Saturday, September 29, 2018

Know as You Go #flipblogs

My students completed individual practice the same way for a long time.

Me: here are these (probably way too many) problems. Go home and do them.

Students: Ugh. OK.

Return to school the next day. Post the answers for students to check their work.

A chorus of students: I missed all of those!

Me: What? OK...let's go on to this next lesson.

It was terrible.

Over the last several years - since flipping my classes - it has become very important to me that students know if they are doing something correctly WHILE they are working, not after they have finished.

Different types of activities allow for self-checking, but one I have begun to use on a fairly regular basis is a self-checking Google Form.

I first started using them last year (and mentioned them briefly in this post) and have continued with them this year.
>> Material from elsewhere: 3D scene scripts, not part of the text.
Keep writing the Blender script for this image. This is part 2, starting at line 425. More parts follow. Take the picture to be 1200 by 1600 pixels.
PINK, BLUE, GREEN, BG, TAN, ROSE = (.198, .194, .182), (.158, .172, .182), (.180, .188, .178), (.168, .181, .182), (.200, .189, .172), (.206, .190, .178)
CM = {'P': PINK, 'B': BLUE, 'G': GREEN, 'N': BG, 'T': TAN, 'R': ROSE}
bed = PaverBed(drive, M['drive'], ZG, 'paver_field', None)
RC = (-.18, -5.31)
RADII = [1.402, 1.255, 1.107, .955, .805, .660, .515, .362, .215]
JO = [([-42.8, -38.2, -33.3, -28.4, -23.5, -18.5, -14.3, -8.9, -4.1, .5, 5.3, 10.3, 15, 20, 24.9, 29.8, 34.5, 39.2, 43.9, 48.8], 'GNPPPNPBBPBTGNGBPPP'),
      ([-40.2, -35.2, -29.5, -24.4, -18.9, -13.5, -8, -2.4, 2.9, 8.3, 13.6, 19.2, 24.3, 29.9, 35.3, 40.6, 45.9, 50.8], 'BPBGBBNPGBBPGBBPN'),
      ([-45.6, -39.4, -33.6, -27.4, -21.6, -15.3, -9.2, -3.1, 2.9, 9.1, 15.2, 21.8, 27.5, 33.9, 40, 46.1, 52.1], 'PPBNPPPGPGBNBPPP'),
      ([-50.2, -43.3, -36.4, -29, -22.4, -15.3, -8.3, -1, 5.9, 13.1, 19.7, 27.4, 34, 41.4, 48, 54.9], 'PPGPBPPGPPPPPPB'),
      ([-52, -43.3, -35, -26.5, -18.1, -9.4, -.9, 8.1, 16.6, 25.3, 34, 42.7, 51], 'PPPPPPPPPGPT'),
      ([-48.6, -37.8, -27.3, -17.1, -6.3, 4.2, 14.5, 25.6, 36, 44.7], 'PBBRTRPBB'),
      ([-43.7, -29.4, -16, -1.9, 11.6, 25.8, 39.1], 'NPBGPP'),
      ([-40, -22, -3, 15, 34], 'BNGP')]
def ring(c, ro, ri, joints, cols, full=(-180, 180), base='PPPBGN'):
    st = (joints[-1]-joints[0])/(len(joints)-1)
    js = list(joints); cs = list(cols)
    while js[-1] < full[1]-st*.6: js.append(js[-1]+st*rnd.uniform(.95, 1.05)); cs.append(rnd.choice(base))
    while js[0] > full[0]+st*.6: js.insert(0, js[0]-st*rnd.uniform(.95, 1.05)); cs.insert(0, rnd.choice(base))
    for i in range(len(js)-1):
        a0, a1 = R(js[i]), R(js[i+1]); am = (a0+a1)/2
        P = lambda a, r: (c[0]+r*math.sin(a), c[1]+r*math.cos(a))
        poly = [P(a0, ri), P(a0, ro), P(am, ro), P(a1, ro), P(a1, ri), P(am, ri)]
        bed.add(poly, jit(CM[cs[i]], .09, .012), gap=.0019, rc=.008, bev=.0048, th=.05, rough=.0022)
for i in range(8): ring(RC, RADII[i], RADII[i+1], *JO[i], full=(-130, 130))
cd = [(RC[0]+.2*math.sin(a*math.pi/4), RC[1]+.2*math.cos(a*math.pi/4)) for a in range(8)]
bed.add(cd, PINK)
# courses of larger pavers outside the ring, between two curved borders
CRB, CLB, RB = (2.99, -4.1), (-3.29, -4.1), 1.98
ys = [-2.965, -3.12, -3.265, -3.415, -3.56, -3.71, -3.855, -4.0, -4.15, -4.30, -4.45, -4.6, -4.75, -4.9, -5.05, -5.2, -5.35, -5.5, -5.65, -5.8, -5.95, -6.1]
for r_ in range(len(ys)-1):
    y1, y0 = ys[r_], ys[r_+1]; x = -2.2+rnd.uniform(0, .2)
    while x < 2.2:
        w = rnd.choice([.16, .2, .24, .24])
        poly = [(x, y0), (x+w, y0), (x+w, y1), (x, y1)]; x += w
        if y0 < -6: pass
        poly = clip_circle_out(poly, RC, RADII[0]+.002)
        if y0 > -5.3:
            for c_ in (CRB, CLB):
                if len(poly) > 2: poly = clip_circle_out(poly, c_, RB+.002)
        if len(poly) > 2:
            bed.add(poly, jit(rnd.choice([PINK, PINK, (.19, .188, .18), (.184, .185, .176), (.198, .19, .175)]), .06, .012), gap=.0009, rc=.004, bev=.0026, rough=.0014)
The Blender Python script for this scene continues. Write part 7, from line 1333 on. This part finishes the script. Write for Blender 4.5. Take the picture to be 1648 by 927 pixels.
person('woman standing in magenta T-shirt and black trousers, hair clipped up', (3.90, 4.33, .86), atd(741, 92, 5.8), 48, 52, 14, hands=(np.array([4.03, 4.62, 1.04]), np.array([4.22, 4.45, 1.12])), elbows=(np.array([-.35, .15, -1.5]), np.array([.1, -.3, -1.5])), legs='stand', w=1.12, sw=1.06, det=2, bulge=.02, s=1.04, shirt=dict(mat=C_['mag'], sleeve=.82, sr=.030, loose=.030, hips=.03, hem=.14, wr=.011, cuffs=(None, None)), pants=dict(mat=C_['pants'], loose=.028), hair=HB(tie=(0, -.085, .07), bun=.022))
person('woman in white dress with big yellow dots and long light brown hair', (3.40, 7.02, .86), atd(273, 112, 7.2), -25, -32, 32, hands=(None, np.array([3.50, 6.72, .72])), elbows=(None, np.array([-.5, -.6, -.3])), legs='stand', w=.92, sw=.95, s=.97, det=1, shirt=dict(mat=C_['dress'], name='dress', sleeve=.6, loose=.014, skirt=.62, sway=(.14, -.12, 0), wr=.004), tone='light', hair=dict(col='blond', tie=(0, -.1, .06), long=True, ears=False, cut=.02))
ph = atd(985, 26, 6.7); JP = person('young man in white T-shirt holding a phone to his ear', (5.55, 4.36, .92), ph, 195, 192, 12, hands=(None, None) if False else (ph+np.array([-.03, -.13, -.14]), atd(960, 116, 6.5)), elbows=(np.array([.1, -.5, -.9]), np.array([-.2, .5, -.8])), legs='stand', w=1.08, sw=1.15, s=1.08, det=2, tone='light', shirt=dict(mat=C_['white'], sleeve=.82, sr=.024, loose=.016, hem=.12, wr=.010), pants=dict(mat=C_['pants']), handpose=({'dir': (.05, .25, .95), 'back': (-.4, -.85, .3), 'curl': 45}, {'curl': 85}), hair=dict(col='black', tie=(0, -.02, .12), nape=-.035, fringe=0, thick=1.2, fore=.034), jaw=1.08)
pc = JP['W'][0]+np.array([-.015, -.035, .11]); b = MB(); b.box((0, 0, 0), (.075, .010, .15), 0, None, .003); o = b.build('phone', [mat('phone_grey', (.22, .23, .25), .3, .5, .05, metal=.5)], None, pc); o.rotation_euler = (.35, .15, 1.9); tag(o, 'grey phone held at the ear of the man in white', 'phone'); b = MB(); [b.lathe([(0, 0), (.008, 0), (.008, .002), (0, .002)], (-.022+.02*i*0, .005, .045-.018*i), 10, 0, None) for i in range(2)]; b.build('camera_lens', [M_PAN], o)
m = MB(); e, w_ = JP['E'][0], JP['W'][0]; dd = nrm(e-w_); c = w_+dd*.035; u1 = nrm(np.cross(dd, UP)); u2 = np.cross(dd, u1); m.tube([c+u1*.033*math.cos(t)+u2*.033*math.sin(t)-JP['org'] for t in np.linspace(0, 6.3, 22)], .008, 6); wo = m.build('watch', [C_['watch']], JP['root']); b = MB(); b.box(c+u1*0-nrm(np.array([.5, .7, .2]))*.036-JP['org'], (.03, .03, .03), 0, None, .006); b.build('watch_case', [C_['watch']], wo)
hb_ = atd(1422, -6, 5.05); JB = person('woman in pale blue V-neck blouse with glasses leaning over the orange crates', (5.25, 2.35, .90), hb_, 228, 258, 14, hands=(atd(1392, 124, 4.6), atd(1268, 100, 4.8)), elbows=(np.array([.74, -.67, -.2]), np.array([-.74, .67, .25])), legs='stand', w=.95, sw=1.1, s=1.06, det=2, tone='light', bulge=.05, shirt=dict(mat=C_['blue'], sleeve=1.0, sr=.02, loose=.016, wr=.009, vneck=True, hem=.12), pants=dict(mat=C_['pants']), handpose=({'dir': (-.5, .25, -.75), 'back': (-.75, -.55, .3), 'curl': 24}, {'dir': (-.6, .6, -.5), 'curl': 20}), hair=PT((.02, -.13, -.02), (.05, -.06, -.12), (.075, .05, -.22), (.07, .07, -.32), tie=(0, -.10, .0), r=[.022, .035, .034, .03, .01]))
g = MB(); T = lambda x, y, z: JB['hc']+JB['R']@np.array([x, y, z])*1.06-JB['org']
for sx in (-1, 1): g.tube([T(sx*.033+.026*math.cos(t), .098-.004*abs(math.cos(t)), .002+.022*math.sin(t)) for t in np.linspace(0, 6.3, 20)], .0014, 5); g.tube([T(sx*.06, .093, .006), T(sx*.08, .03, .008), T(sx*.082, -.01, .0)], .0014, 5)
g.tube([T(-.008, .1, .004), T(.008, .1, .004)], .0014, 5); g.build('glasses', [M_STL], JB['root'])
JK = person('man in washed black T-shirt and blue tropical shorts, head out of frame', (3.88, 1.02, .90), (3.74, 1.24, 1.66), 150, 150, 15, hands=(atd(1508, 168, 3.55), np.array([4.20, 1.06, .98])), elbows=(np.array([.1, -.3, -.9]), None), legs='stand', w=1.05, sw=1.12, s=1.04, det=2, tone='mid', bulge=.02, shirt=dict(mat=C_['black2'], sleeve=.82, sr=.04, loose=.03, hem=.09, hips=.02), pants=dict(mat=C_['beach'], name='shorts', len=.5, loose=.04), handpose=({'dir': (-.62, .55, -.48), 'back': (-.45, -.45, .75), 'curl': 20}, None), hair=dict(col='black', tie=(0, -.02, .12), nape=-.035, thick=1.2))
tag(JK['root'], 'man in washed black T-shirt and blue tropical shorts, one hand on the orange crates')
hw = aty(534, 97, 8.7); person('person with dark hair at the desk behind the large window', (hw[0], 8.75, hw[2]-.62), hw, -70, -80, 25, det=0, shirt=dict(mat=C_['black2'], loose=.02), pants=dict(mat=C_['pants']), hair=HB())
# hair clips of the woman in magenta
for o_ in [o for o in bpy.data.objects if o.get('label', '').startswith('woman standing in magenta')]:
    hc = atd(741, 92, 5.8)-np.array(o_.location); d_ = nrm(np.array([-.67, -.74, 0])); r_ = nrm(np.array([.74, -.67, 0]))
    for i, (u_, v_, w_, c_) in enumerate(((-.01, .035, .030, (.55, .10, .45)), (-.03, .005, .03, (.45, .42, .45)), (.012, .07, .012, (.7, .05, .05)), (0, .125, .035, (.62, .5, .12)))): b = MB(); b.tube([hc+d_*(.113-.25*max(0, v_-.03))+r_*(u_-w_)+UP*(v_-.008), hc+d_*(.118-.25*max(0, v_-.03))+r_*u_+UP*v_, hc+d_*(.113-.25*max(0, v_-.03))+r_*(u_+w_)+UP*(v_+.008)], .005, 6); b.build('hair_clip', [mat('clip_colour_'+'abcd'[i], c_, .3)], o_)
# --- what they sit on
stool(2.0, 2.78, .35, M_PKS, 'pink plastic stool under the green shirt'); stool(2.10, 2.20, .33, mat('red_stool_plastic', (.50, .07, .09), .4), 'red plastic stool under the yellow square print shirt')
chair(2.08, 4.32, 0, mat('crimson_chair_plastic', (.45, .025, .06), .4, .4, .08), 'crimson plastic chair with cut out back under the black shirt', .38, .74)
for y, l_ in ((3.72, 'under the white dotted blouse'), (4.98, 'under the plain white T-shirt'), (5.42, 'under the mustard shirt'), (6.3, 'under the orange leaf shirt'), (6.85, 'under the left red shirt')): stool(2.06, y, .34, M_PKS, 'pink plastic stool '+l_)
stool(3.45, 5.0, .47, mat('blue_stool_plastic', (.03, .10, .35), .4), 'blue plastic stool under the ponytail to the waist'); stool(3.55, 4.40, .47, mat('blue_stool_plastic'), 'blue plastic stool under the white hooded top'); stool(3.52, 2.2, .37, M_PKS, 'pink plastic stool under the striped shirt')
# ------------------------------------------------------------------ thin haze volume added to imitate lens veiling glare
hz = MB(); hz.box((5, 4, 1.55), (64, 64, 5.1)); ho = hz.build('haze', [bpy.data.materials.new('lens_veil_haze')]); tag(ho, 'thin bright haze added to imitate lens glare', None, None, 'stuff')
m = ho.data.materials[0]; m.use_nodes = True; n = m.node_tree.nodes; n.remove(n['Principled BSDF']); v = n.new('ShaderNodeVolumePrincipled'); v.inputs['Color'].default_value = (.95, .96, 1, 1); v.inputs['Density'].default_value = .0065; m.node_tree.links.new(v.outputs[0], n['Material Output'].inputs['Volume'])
Questions are put in a form, and "Response Validation" is used to let students know if they have the correct answer. Students can be prevented from moving to the next question until they get the right answer.

What I like about self-checking is that, while some students randomly guess answers until they accidentally hit the correct one, most will get help if they are missing questions.

It is a great tool for me to teach students to try to find their own mistake. I usually direct students to try the problem again before they ask for assistance from me or a fellow student.

Students get tired of the same type of activity over and over again, so I try to mix Google Forms up with other self-checking activities, but they're a great addition to my rotation. This week I used a "plug-your-answer-into-the-next-question" activity where, if students got a question wrong, a problem down the line would be affected. A few begged me to never use that type of activity again because it could be 2 or 3 questions before an issue was discovered, and they would have to go rework several problems. They requested more Google Forms.

One thing I discovered they really like on a Google Form: the progress bar. Knowing how many questions there are and how many more they have to do helps them focus better on what they're doing. Having filled out many Google Form surveys, I have to say I agree with them.